**What to work on:** Retype every line from the start of the data down to and including the line with "x += wd + gap". Skip the pictures.

Scene modeling code data:
--------------------

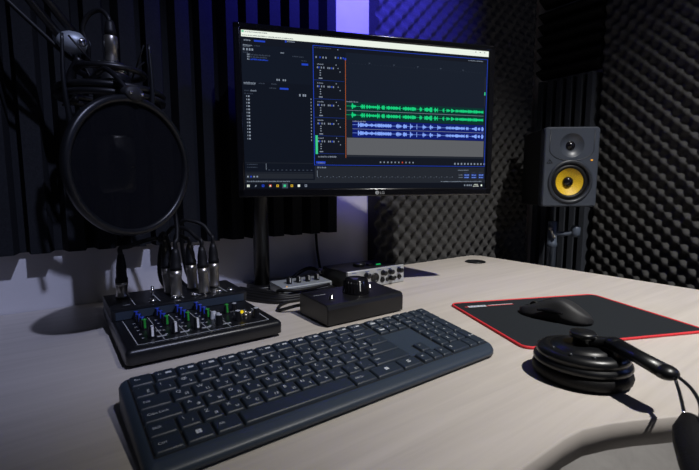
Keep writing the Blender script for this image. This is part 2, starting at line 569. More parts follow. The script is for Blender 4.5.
def R(x0, z0, x1, z1, m_, lay=1):
    mb.mi = SI[m_]
    y = -0.0052 - 0.00012 * lay
    mb.quad((x0, y, z0), (x1, y, z0), (x1, y, z1), (x0, y, z1))


def words(x0, x1, z, h, m_='s_text', lay=4, gap=0.0012):
    x = x0
    while x < x1:
        wd = min(rs.uniform(0.0012, 0.0042), x1 - x)
        # little letter-like strokes
        xx = x
        while xx < x + wd:
            sw = rs.uniform(0.0006, 0.0010)
            hh = h * rs.choice((0.7, 0.7, 1.0))
            R(xx, z, xx + sw, z + hh, m_, lay)
            xx += sw + 0.00035
        x += wd + gap


mb.mi = SI['s_bg']
mb.box((0, 0.000, (SZ0 + SZ1) / 2), (SX1 - SX0 + 0.002, 0.0104, SZ1 - SZ0 + 0.002))
T = SZ1
# title bar and window buttons
R(SX0 + .001, T - 0.0125, SX1 - .001, T - 0.0005, 's_white', 2)
R(SX0 + .002, T - 0.0045, SX0 + .006, T - 0.0015, 's_mint', 3)
words(SX0 + .008, SX0 + .05, T - 0.0042, 0.0018, 's_dim', 3)
words(SX0 + .003, SX0 + .10, T - 0.0105, 0.0018, 's_dim', 3)
for k in range(3): R(0.232 + 0.011 * k, T - 0.005, 0.2345 + 0.011 * k, T - 0.0035, 's_dim', 3)
# tool row
R(SX0, T - 0.0255, SX1, T - 0.0125, 's_hdr', 1)
R(-0.243, 0.296, -0.222, 0.299, 's_blue', 3); words(-0.262, -0.250, 0.2965, 0.003)
words(-0.180, -0.165, 0.300, 0.003, 's_text'); R(-0.184, 0.299, -0.181, 0.303, 's_blue', 3)
words(0.215, 0.252, 0.2925, 0.002, 's_text')
# left files panel
R(SX0 + .001, 0.222, -0.1315, 0.290, 's_bg2', 1)
words(-0.264, -0.247, 0.2875, 0.0025); words(-0.243, -0.232, 0.2875, 0.0022, 's_dim'); R(-0.264, 0.2858, -0.250, 0.2862, 's_text', 3)
for k, x in enumerate((-0.264, -0.258, -0.253, -0.248)): R(x, 0.279, x + 0.003, 0.283, 's_text', 3)
words(-0.264, -0.256, 0.2745, 0.002, 's_dim'); words(-0.193, -0.186, 0.278, 0.003, 's_text')
for k, (z, mm_, x1) in enumerate(((0.2705, 's_dim', -0.214), (0.2662, 's_dim', -0.218), (0.2618, 's_blue', -0.218))):
    words(-0.2565, -0.252, z, 0.003, 's_text'); words(-0.2505, x1, z, 0.003, mm_)
words(-0.170, -0.148, 0.273, 0.0025, 's_dim'); words(-0.152, -0.142, 0.266, 0.0022, 's_dim'); R(-0.152, 0.2585, -0.139, 0.2622, 's_blue', 3)
for x in (-0.202, -0.198, -0.190, -0.186): R(x, 0.226, x + 0.0025, 0.2295, 's_text', 3)
# middle-left: markers list
words(-0.2645, -0.243, 0.2175, 0.0035); R(-0.2645, 0.2162, -0.243, 0.2166, 's_text', 3)
words(-0.236, -0.224, 0.2182, 0.0025, 's_dim'); words(-0.212, -0.201, 0.2182, 0.0025, 's_dim')
words(-0.216, -0.202, 0.2105, 0.0025, 's_dim'); R(-0.196, 0.2098, -0.179, 0.2132, 's_blue', 3)
words(-0.264, -0.255, 0.2035, 0.0022, 's_dim'); words(-0.252, -0.241, 0.2035, 0.003, 's_text'); words(-0.264, -0.248, 0.198, 0.0022, 's_dim')
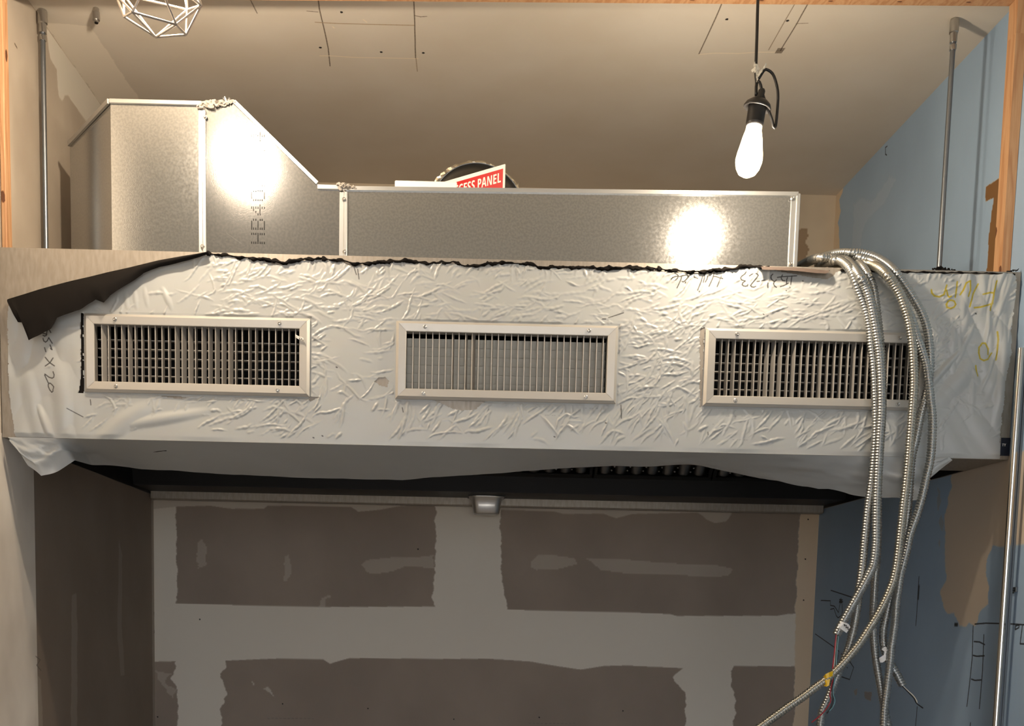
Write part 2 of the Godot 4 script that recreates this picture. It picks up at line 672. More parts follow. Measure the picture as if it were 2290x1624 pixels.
	var bm := mat(Color.WHITE, 0.85)
	bm.albedo_texture = tex(im)
	struct("wall_back", slab_uv(Vector3(XL - 0.1, 0, ZB - 0.1), Vector3(XR + 0.1, YC, ZB), Vector3(1 / w, 0, 0), Vector3(0, -1 / YC, 0), Vector3(XL, YC, ZB)), bm, "unpainted gypsum back wall with wide bands of joint compound", "wall")

	# left wall
	var dz := Z1 - ZB
	ppm = 560.0
	im = Image.create(int(dz * ppm), int(YC * ppm), false, Image.FORMAT_RGBA8)
	im.fill(Color(0.66, 0.615, 0.55))
	pl = func(x, y): return px(x, y, XL)
	sc = func(p: Vector3): return Vector2((p.z - ZB) * ppm, (YC - p.y) * ppm)
	im.fill_rect(Rect2i(0, int((YC - 2.0) * ppm), int((-0.186 - ZB) * ppm), im.get_height()), BOARD)
	im.fill_rect(Rect2i(int((-0.186 - ZB) * ppm), int((YC - 2.0) * ppm), im.get_width(), im.get_height()), Color(0.90, 0.87, 0.82))
	im.fill_rect(Rect2i(int((0.004 - ZB) * ppm), 0, im.get_width(), im.get_height()), Color(0.90, 0.87, 0.82))
	blotch(im, Color(0.40, 0.34, 0.28), 0.2, 41, 7.0)
	layer(im, MUD, func(l):
		fill_poly(l, q_on(pl, sc, [103, 60, 112, 130, 126, 155, 128, 195, 132, 215, 139, 226, 144, 214, 152, 212, 175, 245, 200, 280, 235, 285, 225, 232]), Color(0.76, 0.73, 0.68, 0.9), 2, 42)
		fill_poly(l, q_on(pl, sc, [160, 1330, 170, 1325, 173, 1400, 172, 1640, 158, 1640]), Color(MUD, 0.3), 2, 43)
		fill_poly(l, q_on(pl, sc, [266, 1205, 273, 1240, 272, 1400, 279, 1510, 270, 1512, 262, 1420]), Color(MUD, 0.24), 2, 44)
		fill_poly(l, q_on(pl, sc, [338, 1090, 352, 1090, 352, 1640, 342, 1640]), Color(MUD, 0.5), 1, 45)
		fill_poly(l, q_on(pl, sc, [80, 1500, 92, 1520, 96, 1640, 78, 1640]), Color(MUD, 0.3), 2, 46), 2)
	stroke(im, q_on(pl, sc, [345, 1370, 347, 1400, 345, 1415]), Color(0.15, 0.13, 0.12), 3)
	stroke(im, q_on(pl, sc, [80, 1468, 90, 1476, 82, 1488, 92, 1500]), Color(0.35, 0.31, 0.28), 1)
	stroke(im, q_on(pl, sc, [33, 98, 38, 107]), Color(0.3, 0.24, 0.18), 2)
	var lm := mat(Color.WHITE, 0.85)
	lm.albedo_texture = tex(im)
	struct("wall_left", slab_uv(Vector3(XL - 0.1, 0, ZB), Vector3(XL, YC, Z1), Vector3(0, 0, 1 / dz), Vector3(0, -1 / YC, 0), Vector3(XL, YC, ZB)), lm, "left side wall of beige paint above and bare gypsum board below", "wall")

	# right wall: slate blue paint, bare patches, marker drawings
	ppm = 660.0
	im = Image.create(int(dz * ppm), int(YC * ppm), false, Image.FORMAT_RGBA8)
	im.fill(Color(0.57, 0.66, 0.75))
	pl = func(x, y): return px(x, y, XR)
	sc = func(p: Vector3): return Vector2((p.z - ZB) * ppm, (YC - p.y) * ppm)
	blotch(im, Color(0.40, 0.47, 0.55), 0.16, 51, 5.0)
	layer(im, Color(0.60, 0.64, 0.68), func(l):
		fill_poly(l, q_on(pl, sc, [1905, 560, 1910, 455, 1925, 440, 1950, 450, 1990, 395, 2005, 400, 1975, 460, 1935, 500, 1915, 590]), Color(0.66, 0.71, 0.77, 0.35), 6, 52), 6)
	layer(im, MUD, func(l):
		fill_poly(l, q_on(pl, sc, [1850, 425, 1890, 405, 1884, 430, 1876, 448, 1880, 470, 1874, 500, 1878, 540, 1872, 620, 1850, 620]), Color(0.77, 0.70, 0.60, 1), 4, 53)
		fill_poly(l, q_on(pl, sc, [2128, 1050, 2128, 1085, 2116, 1140, 2113, 1200, 2116, 1290, 2104, 1325, 2110, 1358, 2120, 1374, 2135, 1370, 2145, 1397, 2160, 1400, 2168, 1394, 2180, 1398, 2190, 1370, 2196, 1358, 2210, 1352, 2212, 1310, 2206, 1295, 2210, 1240, 2218, 1220, 2235, 1221, 2262, 1218, 2330, 1212, 2330, 1000]), Color(0.74, 0.69, 0.62, 1), 5, 54)
		fill_poly(l, q_on(pl, sc, [2205, 416, 2238, 396, 2240, 620, 2206, 620, 2212, 520, 2222, 442, 2204, 450]), Color(0.44, 0.31, 0.17, 1), 1, 55)
		for s in [[2100, 1120, 5, 26], [2106, 1170, 6, 20], [2102, 1215, 3, 10], [2098, 1100, 3, 10]]:
			fill_poly(l, q_on(pl, sc, [s[0] - s[2], s[1], s[0], s[1] - s[3], s[0] + s[2], s[1], s[0], s[1] + s[3]]), Color(0.6, 0.58, 0.54, 0.5), 4, s[1])
		fill_poly(l, q_on(pl, sc, [1910, 1543, 1918, 1540, 1916, 1555, 1912, 1556]), Color(0.62, 0.55, 0.47, 0.6), 3, 57)
		fill_poly(l, q_on(pl, sc, [1932, 1546, 1950, 1546, 1948, 1566, 1936, 1562]), Color(0.58, 0.50, 0.42, 0.6), 4, 58), 2)
	var ink := Color(0.02, 0.025, 0.03)
	for s in [[1858, 1320.5, 1908, 1337], [1836, 1343, 1857, 1344, 1857, 1354, 1866, 1356, 1875, 1370, 1879, 1348, 1883, 1348], [1857, 1363, 1865, 1361, 1870, 1377, 1874, 1382, 1882, 1377, 1884, 1366, 1883, 1350], [1877, 1341, 1884, 1342, 1877, 1345, 1885, 1346, 1877, 1348, 1881, 1338], [1927, 1325, 1928, 1340], [1925, 1342, 1924, 1356], [1823, 1418, 1866, 1448, 1876, 1457, 1872, 1484], [1881, 1463, 1888, 1465], [1899, 1478, 1909, 1493, 1900, 1520, 1882, 1514], [1894, 1493, 1895, 1494], [2055, 1290, 2051, 1358, 2048, 1399], [2051, 1581, 2046, 1640],
		[2176, 1400, 2174, 1470, 2168, 1530, 2162, 1580], [2200, 1420, 2197, 1500, 2190, 1585], [2178, 1435, 2190, 1436, 2202, 1442], [2176, 1466, 2184, 1468, 2201, 1467], [2172, 1519, 2180, 1522, 2194, 1521], [2180, 1396, 2205, 1394, 2245, 1395, 2320, 1399], [2270, 1408, 2271, 1400, 2279, 1398, 2278, 1404, 2271, 1408], [2286, 1400, 2281, 1440, 2300, 1441], [2170, 1617, 2168, 1635],
		[1984, 327, 1980, 330, 1980, 345, 1983, 347], [2260, 1318, 2266, 1320, 2260, 1324, 2266, 1326]]:
		stroke(im, q_on(pl, sc, s), ink, 1.8)
	layer(im, ink, func(l):
		fill_poly(l, q_on(pl, sc, [2133, 1392, 2142, 1395, 2141, 1402, 2135, 1399]), Color(ink, 0.8), 3, 60)
		stroke(l, q_on(pl, sc, [2055, 1310, 2053, 1340]), Color(ink, 0.7), 4), 3)
	var rm := mat(Color.WHITE, 0.6)
	rm.albedo_texture = tex(im)
	struct("wall_right", slab_uv(Vector3(XR, 0, ZB), Vector3(XR + 0.1, YC, Z1), Vector3(0, 0, 1 / dz), Vector3(0, -1 / YC, 0), Vector3(XR, YC, ZB)), rm, "slate blue right side wall with bare patches and marker sketches", "wall")

	# ceiling over the alcove: patched board with pencil outlines and screw heads
	ppm = 640.0
	im = Image.create(int(w * ppm), int(dz * ppm), false, Image.FORMAT_RGBA8)
	im.fill(Color(0.80, 0.765, 0.71))
	blotch(im, Color(0.66, 0.58, 0.47), 0.14, 61, 6.0)
	pl = func(x, y): return py(x, y, YC)
	sc = func(p: Vector3): return Vector2((p.x - XL) * ppm, (p.z - ZB) * ppm)
	layer(im, MUD, func(l):
		fill_poly(l, q_on(pl, sc, [98, 52, 150, 53, 204, 60, 250, 130, 312, 218, 345, 330, 300, 330, 230, 240]), Color(0.86, 0.82, 0.76, 1), 3, 62), 2)
	var line := func(a: Array, c: Color, t: float): stroke(im, q_on(pl, sc, a), c, t)
	var pencil := Color(0.26, 0.21, 0.16)
	var chalk := Color(0.88, 0.82, 0.72)
	line.call([711, -5, 714, 20, 728, 80, 734, 110, 738, 148], pencil, 1.3)
	line.call([925, -5, 927, 50, 929, 131], pencil, 1.3)
	line.call([715, 125, 738, 125, 800, 129, 935, 131], chalk, 2)
	line.call([705, 50, 760, 53, 925, 57], Color(0.62, 0.54, 0.43), 2)
	line.call([686, 25, 711, 27], pencil, 1)
	line.call([928, 35, 940, 38, 954, 37], pencil, 1)
	line.call([930, 131, 933, 160], Color(0.5, 0.42, 0.32), 1)
	line.call([1617, 0, 1600, 40, 1562, 122], pencil, 1.3)
	line.call([1562, 122, 1600, 119, 1650, 120, 1690, 117, 1748, 117], chalk, 2)
	line.call([1809, 3, 1780, 55, 1744, 114], pencil, 1.3)
	line.call([1776, 10, 1750, 55, 1718, 112], Color(0.42, 0.35, 0.27), 1)
	line.call([1780, 53, 1806, 52], Color(0.36, 0.30, 0.23), 1)
	for k in 7:
		line.call([1733 + k * 2.2, 119, 1740 + k * 2.4, 108], pencil, 1)
	line.call([560, 0, 575, 30], pencil, 1)
	for d in [[764, 28], [717, 107], [853, 117], [947, 119], [1625, 44], [1761, 47]]:
		fill_poly(im, ellipse(q_on(pl, sc, d)[0], 2.3, 2.6), Color(0.05, 0.04, 0.03))
	for d in [[812, 44, 820, 50], [744, 60, 747, 63]]:
		line.call(d, chalk, 2)
	var cm := mat(Color.WHITE, 0.8)
	cm.albedo_texture = tex(im)
	struct("ceiling", slab_uv(Vector3(XL - 0.1, YC, ZB - 0.1), Vector3(XR + 0.1, YC + 0.1, Z1), Vector3(1 / w, 0, 0), Vector3(0, 0, 1 / dz), Vector3(XL, YC, ZB)), cm, "tan gypsum ceiling with pencilled access patches", "ceiling")

	# the larger room behind the photographer
	struct("floor", box_mesh(Vector3(-3.3, -0.1, ZB - 0.1), Vector3(3.3, 0, ZF + 0.1)), M.floor, "bare concrete floor of the room", "floor")
	struct("ceiling_front", box_mesh(Vector3(-3.3, YC, Z1), Vector3(3.3, YC + 0.1, ZF + 0.1)), M.plaster, "plaster ceiling of the front room", "ceiling")
	struct("wall_left_return", box_mesh(Vector3(-3.2, 0, Z1 - 0.1), Vector3(XL - 0.1, YC, Z1)), M.plaster, "plaster return wall left of the alcove", "wall")
	struct("wall_right_return", box_mesh(Vector3(XR + 0.1, 0, Z1 - 0.1), Vector3(3.2, YC, Z1)), M.plaster, "plaster return wall right of the alcove", "wall")
	struct("wall_front_left", box_mesh(Vector3(-3.3, 0, Z1 - 0.1), Vector3(-3.2, YC, ZF)), M.plaster, "left wall of the front room", "wall")
	struct("wall_front_right", box_mesh(Vector3(3.2, 0, Z1 - 0.1), Vector3(3.3, YC, ZF)), M.plaster, "right wall of the front room", "wall")
	var st := stool()
	box(st, Vector3(-3.3, 0, ZF), Vector3(-1.3, YC, ZF + 0.1))
	box(st, Vector3(1.5, 0, ZF), Vector3(3.3, YC, ZF + 0.1))
	box(st, Vector3(-1.3, 0, ZF), Vector3(1.5, 0.3, ZF + 0.1))
	box(st, Vector3(-1.3, 2.75, ZF), Vector3(1.5, YC, ZF + 0.1))
	struct("wall_front", done(st), M.plaster, "front wall with a shop window opening", "wall")
	st = stool()
	for x in [-1.3, 0.075, 1.45]:
		box(st, Vector3(x, 0.3, ZF + 0.02), Vector3(x + 0.05, 2.75, ZF + 0.08), 0.004)
	for y in [0.3, 2.70]:
		box(st, Vector3(-1.3, y, ZF + 0.02), Vector3(1.5, y + 0.05, ZF + 0.08), 0.004)
	var win := struct("window_1", done(st), M.frame_dark, "wide shop window with dark metal frame", "window")
	for x in [-1.25, 0.125]:
		put("pane", box_mesh(Vector3(x, 0.35, ZF + 0.045), Vector3(x + 1.325, 2.7, ZF + 0.053)), M.glass, win)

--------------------

**Response to this exercise:**
Keep writing the Blender script for this image. This is part 2, starting at line 569. More parts follow. The script is for Blender 4.5.
def R(x0, z0, x1, z1, m_, lay=1):
    mb.mi = SI[m_]
    y = -0.0052 - 0.00012 * lay
    mb.quad((x0, y, z0), (x1, y, z0), (x1, y, z1), (x0, y, z1))


def words(x0, x1, z, h, m_='s_text', lay=4, gap=0.0012):
    x = x0
    while x < x1:
        wd = min(rs.uniform(0.0012, 0.0042), x1 - x)
        # little letter-like strokes
        xx = x
        while xx < x + wd:
            sw = rs.uniform(0.0006, 0.0010)
            hh = h * rs.choice((0.7, 0.7, 1.0))
            R(xx, z, xx + sw, z + hh, m_, lay)
            xx += sw + 0.00035
        x += wd + gap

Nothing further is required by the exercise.